Exercise:
The data below needs to be returned exactly, line for line.
::: Dataset extract
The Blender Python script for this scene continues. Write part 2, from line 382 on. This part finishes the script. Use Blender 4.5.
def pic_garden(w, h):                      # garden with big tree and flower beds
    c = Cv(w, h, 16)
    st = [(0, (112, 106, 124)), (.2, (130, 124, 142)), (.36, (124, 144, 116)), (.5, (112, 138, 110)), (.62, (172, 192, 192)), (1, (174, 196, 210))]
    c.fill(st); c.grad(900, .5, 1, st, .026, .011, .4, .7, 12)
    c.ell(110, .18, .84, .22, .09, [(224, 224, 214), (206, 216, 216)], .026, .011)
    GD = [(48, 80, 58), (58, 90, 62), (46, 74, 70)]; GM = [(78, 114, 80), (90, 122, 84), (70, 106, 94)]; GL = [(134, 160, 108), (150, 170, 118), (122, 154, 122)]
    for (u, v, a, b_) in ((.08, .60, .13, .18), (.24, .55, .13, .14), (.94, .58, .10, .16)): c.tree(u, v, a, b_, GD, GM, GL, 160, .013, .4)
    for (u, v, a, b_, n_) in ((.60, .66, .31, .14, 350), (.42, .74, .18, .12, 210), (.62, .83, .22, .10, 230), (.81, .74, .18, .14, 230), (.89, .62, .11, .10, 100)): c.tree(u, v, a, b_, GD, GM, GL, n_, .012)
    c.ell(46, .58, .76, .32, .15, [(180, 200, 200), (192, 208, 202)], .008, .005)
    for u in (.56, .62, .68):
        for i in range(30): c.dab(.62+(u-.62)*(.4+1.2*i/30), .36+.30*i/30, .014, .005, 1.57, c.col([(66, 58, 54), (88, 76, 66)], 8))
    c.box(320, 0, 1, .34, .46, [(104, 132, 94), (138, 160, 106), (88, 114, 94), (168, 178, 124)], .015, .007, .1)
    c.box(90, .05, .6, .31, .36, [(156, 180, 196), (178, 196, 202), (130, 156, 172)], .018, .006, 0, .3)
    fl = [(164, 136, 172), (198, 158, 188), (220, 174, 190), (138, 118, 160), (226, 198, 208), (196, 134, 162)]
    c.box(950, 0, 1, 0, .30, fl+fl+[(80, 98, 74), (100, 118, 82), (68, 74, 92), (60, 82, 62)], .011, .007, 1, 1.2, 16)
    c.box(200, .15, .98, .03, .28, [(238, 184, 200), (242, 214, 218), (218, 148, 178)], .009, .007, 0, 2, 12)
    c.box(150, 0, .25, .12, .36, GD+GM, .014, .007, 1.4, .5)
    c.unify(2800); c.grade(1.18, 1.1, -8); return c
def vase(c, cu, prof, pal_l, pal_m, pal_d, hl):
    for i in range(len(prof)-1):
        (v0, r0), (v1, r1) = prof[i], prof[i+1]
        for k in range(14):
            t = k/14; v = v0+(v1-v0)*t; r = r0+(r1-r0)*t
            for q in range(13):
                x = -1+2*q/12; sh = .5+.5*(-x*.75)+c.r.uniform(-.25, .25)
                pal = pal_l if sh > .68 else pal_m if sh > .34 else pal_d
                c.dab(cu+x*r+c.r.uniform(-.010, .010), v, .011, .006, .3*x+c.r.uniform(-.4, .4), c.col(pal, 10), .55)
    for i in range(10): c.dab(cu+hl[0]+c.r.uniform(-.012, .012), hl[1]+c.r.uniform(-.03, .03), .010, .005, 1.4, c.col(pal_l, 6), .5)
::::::
Output for this exercise:
The Blender Python script for this scene continues. Write part 2, from line 382 on. This part finishes the script. Use Blender 4.5.
def pic_garden(w, h):                      # garden with big tree and flower beds
    c = Cv(w, h, 16)
    st = [(0, (112, 106, 124)), (.2, (130, 124, 142)), (.36, (124, 144, 116)), (.5, (112, 138, 110)), (.62, (172, 192, 192)), (1, (174, 196, 210))]
    c.fill(st); c.grad(900, .5, 1, st, .026, .011, .4, .7, 12)
    c.ell(110, .18, .84, .22, .09, [(224, 224, 214), (206, 216, 216)], .026, .011)
    GD = [(48, 80, 58), (58, 90, 62), (46, 74, 70)]; GM = [(78, 114, 80), (90, 122, 84), (70, 106, 94)]; GL = [(134, 160, 108), (150, 170, 118), (122, 154, 122)]
    for (u, v, a, b_) in ((.08, .60, .13, .18), (.24, .55, .13, .14), (.94, .58, .10, .16)): c.tree(u, v, a, b_, GD, GM, GL, 160, .013, .4)
    for (u, v, a, b_, n_) in ((.60, .66, .31, .14, 350), (.42, .74, .18, .12, 210), (.62, .83, .22, .10, 230), (.81, .74, .18, .14, 230), (.89, .62, .11, .10, 100)): c.tree(u, v, a, b_, GD, GM, GL, n_, .012)
    c.ell(46, .58, .76, .32, .15, [(180, 200, 200), (192, 208, 202)], .008, .005)
    for u in (.56, .62, .68):
        for i in range(30): c.dab(.62+(u-.62)*(.4+1.2*i/30), .36+.30*i/30, .014, .005, 1.57, c.col([(66, 58, 54), (88, 76, 66)], 8))
    c.box(320, 0, 1, .34, .46, [(104, 132, 94), (138, 160, 106), (88, 114, 94), (168, 178, 124)], .015, .007, .1)
    c.box(90, .05, .6, .31, .36, [(156, 180, 196), (178, 196, 202), (130, 156, 172)], .018, .006, 0, .3)
    fl = [(164, 136, 172), (198, 158, 188), (220, 174, 190), (138, 118, 160), (226, 198, 208), (196, 134, 162)]
    c.box(950, 0, 1, 0, .30, fl+fl+[(80, 98, 74), (100, 118, 82), (68, 74, 92), (60, 82, 62)], .011, .007, 1, 1.2, 16)
    c.box(200, .15, .98, .03, .28, [(238, 184, 200), (242, 214, 218), (218, 148, 178)], .009, .007, 0, 2, 12)
    c.box(150, 0, .25, .12, .36, GD+GM, .014, .007, 1.4, .5)
    c.unify(2800); c.grade(1.18, 1.1, -8); return c
def vase(c, cu, prof, pal_l, pal_m, pal_d, hl):
    for i in range(len(prof)-1):
        (v0, r0), (v1, r1) = prof[i], prof[i+1]
        for k in range(14):
            t = k/14; v = v0+(v1-v0)*t; r = r0+(r1-r0)*t
            for q in range(13):
                x = -1+2*q/12; sh = .5+.5*(-x*.75)+c.r.uniform(-.25, .25)
                pal = pal_l if sh > .68 else pal_m if sh > .34 else pal_d
                c.dab(cu+x*r+c.r.uniform(-.010, .010), v, .011, .006, .3*x+c.r.uniform(-.4, .4), c.col(pal, 10), .55)
    for i in range(10): c.dab(cu+hl[0]+c.r.uniform(-.012, .012), hl[1]+c.r.uniform(-.03, .03), .010, .005, 1.4, c.col(pal_l, 6), .5)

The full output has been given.